# YOUR GOAL:
Return verbatim everything from the first line through the line that contains "COL = S.collection", and stop there.

# INFORMATION SUPPLIED:
* * *

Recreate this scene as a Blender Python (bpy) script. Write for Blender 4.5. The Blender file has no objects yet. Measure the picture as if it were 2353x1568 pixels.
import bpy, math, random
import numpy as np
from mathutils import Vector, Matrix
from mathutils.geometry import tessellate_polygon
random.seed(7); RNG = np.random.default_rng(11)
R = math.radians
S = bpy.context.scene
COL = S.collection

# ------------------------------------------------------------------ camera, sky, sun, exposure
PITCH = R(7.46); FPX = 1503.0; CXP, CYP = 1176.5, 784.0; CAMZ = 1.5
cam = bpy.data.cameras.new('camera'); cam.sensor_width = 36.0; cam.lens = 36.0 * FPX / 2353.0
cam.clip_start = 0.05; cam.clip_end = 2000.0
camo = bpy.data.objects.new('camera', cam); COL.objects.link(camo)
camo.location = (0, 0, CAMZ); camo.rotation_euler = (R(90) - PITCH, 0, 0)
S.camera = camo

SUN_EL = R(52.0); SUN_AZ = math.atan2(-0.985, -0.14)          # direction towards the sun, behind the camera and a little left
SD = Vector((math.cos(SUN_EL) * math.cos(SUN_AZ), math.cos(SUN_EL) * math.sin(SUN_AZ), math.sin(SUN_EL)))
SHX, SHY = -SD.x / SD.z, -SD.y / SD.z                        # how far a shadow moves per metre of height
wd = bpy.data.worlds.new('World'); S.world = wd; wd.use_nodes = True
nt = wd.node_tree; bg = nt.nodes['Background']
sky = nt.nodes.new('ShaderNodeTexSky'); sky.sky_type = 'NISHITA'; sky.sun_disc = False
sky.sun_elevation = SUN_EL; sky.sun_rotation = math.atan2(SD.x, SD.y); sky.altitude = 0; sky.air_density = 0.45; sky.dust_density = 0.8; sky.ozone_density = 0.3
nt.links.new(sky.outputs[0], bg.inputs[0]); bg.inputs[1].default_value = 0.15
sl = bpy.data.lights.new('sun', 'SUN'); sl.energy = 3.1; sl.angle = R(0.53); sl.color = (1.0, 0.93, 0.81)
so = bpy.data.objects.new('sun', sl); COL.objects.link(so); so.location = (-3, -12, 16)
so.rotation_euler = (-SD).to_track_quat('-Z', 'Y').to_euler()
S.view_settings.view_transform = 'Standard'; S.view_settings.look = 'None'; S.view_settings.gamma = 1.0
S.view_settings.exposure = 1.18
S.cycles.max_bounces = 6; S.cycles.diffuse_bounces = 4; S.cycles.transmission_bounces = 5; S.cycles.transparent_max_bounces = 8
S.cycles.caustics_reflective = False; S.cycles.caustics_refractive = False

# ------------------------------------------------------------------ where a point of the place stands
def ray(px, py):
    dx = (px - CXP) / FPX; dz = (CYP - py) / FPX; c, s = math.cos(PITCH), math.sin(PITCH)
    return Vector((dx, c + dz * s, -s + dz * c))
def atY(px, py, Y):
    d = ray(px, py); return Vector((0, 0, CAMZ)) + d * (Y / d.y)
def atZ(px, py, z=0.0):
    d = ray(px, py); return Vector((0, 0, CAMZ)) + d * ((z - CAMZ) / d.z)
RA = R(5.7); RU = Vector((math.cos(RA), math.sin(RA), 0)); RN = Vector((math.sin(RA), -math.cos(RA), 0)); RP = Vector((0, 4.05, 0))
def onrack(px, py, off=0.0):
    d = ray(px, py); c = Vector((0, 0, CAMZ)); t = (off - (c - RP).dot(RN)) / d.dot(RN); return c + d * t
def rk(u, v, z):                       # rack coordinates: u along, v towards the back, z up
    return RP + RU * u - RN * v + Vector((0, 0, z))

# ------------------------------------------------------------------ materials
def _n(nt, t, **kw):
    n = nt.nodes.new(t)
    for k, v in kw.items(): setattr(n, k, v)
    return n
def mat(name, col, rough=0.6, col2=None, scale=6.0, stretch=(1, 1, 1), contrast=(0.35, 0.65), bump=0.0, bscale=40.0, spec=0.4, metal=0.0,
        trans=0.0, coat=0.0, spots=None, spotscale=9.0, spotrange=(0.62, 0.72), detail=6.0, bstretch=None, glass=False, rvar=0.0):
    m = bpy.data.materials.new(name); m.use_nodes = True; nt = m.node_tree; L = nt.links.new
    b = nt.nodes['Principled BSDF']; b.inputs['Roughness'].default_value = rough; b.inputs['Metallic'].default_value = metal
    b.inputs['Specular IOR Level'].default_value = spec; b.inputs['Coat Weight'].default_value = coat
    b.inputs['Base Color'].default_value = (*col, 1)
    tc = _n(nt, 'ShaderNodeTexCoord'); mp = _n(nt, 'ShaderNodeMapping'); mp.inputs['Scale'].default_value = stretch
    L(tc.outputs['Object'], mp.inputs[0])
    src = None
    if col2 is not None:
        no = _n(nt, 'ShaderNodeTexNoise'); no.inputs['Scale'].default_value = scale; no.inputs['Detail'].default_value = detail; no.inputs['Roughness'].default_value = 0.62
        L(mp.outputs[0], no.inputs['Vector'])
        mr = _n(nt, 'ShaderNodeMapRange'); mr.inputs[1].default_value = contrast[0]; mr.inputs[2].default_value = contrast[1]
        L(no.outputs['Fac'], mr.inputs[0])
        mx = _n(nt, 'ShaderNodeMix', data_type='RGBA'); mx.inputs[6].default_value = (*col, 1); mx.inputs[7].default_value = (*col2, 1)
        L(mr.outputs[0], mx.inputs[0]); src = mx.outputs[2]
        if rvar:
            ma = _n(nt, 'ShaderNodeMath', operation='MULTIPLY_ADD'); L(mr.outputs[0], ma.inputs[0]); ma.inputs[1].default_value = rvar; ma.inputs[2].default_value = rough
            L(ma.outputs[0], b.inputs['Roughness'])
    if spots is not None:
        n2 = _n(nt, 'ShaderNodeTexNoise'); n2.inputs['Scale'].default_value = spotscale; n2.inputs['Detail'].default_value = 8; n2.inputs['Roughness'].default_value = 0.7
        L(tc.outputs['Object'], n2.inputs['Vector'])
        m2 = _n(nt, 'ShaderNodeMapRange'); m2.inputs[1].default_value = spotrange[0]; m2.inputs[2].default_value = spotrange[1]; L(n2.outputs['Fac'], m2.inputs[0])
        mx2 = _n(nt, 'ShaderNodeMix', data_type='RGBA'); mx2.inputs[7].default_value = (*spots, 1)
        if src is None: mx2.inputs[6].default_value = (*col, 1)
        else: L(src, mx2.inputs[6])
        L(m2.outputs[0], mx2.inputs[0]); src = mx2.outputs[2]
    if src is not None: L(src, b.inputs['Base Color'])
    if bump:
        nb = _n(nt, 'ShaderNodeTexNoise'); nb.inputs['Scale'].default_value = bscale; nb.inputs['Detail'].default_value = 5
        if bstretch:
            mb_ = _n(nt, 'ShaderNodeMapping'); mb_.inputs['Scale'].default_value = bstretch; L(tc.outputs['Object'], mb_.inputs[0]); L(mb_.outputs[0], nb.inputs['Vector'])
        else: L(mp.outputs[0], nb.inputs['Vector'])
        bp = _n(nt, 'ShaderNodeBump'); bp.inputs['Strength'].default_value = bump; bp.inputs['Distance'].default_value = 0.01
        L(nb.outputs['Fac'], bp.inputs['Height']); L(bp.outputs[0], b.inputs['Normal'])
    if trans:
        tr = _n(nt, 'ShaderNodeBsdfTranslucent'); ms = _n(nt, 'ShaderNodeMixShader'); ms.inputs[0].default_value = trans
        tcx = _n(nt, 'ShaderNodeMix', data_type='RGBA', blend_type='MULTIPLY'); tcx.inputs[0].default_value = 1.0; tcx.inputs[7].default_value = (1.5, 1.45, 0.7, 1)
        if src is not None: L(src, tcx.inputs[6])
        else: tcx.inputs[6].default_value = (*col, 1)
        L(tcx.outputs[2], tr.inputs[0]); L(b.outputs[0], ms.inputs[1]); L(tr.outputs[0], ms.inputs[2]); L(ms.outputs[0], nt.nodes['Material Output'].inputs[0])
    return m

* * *

# REPLY:
Recreate this scene as a Blender Python (bpy) script. Write for Blender 4.5. The Blender file has no objects yet. Measure the picture as if it were 2353x1568 pixels.
import bpy, math, random
import numpy as np
from mathutils import Vector, Matrix
from mathutils.geometry import tessellate_polygon
random.seed(7); RNG = np.random.default_rng(11)
R = math.radians
S = bpy.context.scene
COL = S.collection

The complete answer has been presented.